Mother Jones: Between your extensive touring and all the side projects (see “A Side of Wilco“), when was this album recorded?

Jeff Tweedy: It’s always really blurry to think about when anything starts or ends with Wilco—we’re kind of always touring and in the studio in between. This goes back a couple of years, between tours on Ghost. We decided to make some more presentable recordings and spent some money on our studio. That makes you feel a little more serious about getting work done.

MJ: And getting band members back from their side projects must help. Why aren’t other bands as open to experimentation?

JT: With some bands, there’s a fear that if people do other things, the band is going to change and not hold it together. That’s kind of sad; if you love someone, set them free, right? I mean, Sting said that, and he knows a few things about music.

MJ: After much turmoil, the band’s membership has been stable for the past few years. Has your working process changed as the lineup of the band has changed?

JT: The idea for the way we recorded this record has been around a long time, but we really haven’t been able to execute it before. To be able to sit in a circle and hear everybody at once, without having to scrutinize, overdub, and do all the laborious stuff I don’t have the patience for. It’s what we’ve been aiming for with Wilco the whole time.

MJ: But so much of A Ghost Is Born—especially your guitar—had a very live feel.
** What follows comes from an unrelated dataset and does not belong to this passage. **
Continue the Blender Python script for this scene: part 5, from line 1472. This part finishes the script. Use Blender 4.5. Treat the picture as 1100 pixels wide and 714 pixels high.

JT: As much as Ghost was live, everybody in the band wasn’t always pointed in the same direction. There were still moments when we had to backtrack and overdub. That gives me the chance to overthink things, and that’s how you end up with 15 minutes of guitar noise. And I stand by that, but it was conceptualized, as opposed to just being something musical. I just don’t want to think that much if I can avoid it.

MJ: Why do you think it’s gotten easier?

JT: A huge part is that I’m a lot healthier, have a lot more stamina. I don’t even smoke anymore. I’m a lot happier than I’ve ever been. When you’re dealing with addiction and depression, you end up not being as direct or as honest in the writing and the process as you’d like to be. The world is complex, confusing, scary enough. Before, I would make things too baroque, too complicated. Now I just want somebody to sing me some fucking songs.

MJ: In times like these, though, you must be tempted to write songs that are darker.

JT: It’s hard for people to see how they can change how dismal things look, but there are still wonderful things to sing about. Music is the only way we are capable of talking about the most important things.

MJ: How do you look back on the fight over Yankee Hotel Foxtrot? In retrospect, it seems like such a harbinger of the crises we’ve seen in the music business the past few years.

JT: I think any kind of digital revolution that was going to happen was already well in motion. Reprise had a certain investment and expected a certain return, and Wilco still hasn’t lived up to that.

MJ: So even though it was your best-selling album, that wouldn’t have been enough for a major label?

JT: I think they made the right call, and the bottom line bore that out. But music will find ways to reach into people’s lives. It’s just that an extremely wasteful industry has been forced to evaluate its business model.

MJ: Where does the soul feeling on Sky Blue Sky come from?

JT: There’s probably not any kind of music that means more to me than gospel and soul. If I could be any type of singer in the world, it would be like an Otis Redding. I heard somebody say that soul music is being proud of where you’re from and what you’ve accomplished, and letting that show. Losing some self-consciousness and ego to join something larger. I like that idea a lot, just letting it all hang out, and on this album we did our best at that.

MJ: Some of the songs hark back to the rootsier sound Wilco was initially known for—as if it’s all right for you to play that style again.

JT: Well, it wasn’t ever not all right, it’s just not what I wanted to do. But that’s not the worst thing someone could say—a lot of people really liked what Wilco used to do, and a lot of people missed it. I never intended to shut them out, and I’m just glad that so many of them came along for the other things we’ve done.

A Side of Wilco

“We’re musicians, we like to play music,” says Jeff Tweedy of the band’s numerous, ongoing side and solo projects. “It makes it more fun to get together and know that Wilco isn’t something we have to be desperate about or expect too much from.” Here’s an incomplete list of the band’s other gigs and recent releases:

jeff tweedy (guitar, vocals)
Born Again in the USA, by Loose Fur, a scrappy trio with drummer Glenn Kotche and producer Jim O’Rourke.
Another Fine Day, by Golden Smog, an all-star power-pop band with a rotating cast, including members of the Jayhawks, the Replacements, and Soul Asylum.

john stirratt (bass)
Arabella, by Laurie & John, a sweet, folk-tinged duet with his sister, formerly of the band Blue Mountain.
The Autumn Defense, by The Autumn Defense, a classic, wistful Byrds/Beach Boys-style pop band with multi-instrumentalist Pat Sansone.

glenn kotche (drums)
Sleeps With Fishes, by avant-garde jazz duo ?On Fillmore.

nels cline (guitar)
New Monastery, by Nels Cline, featuring experimental guitar work from a master with more than 100 recordings under his belt.